Command-line interface: Why?

Command line interface

Why do we want to learn how to use the command-line interface (CLI)?

Here is a great example by Doug McIlroy (Full story: http://www.leancrew.com/all-this/2011/12/more-shell-less-egg/):

$ tr -sc 'A-Za-z' '\n' < sh.txt | tr A-Z a-z | \
sort | uniq -c | sort -n -r | sed ${1}q

This counts the frequency of every word in sh.txt and shows them in descending order, without doing any “programming”. What happens here is multiple tools are composed or chained together to process the data step-by-step.

First, it uses &lt; to pass the content of a file sh.txt to a CLI tool tr, which replaces (translates) all characters that do not belong to the English alphabet (A-Za-z) with a new line character \n. Then the result gets passed to another tr script through a pipe, |. Now the tr translates uppercase characters into lowercase. Next, the result gets processed by sort. it simply sorts every line of the input.
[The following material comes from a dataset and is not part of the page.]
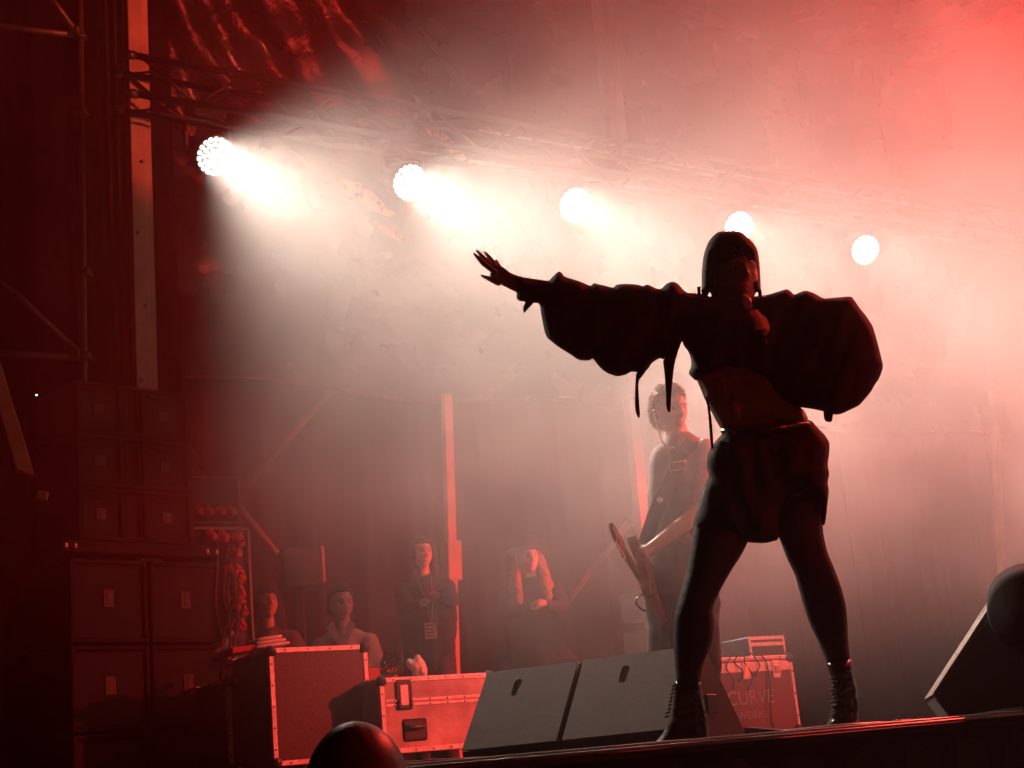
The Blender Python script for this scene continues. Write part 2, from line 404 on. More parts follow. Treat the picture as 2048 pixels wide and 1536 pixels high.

Although you can sort in many ways, without any parameters, it will sort in alphabetical order. The result is passed again to the next command, which is uniq. With -c option, it removes duplicated lines while adding the count of duplicated lines in the file. Then we are using this again using the sort command, this time with -n -r option to sort it based on the count (-n), in descending order (-r).

The later part of this script is very frequently used: https://twitter.com/mat_kelcey/status/1373752933871800322

Here is another example: https://twitter.com/raymondh/status/1358120906258673665

$ echo 'aaaabbbcca' | fold -w 1 | uniq -c

What these examples demonstrate is the Unix philosophy.

  • “Write programs that do one thing and do it well.”
  • “Write programs to work together.”
  • “Write programs to handle text streams, because that is a universal interface.”

The CLI is built on these principles. That means there are a whole bunch of useful, well-crafted tools that can be easily composed together to do more complex jobs.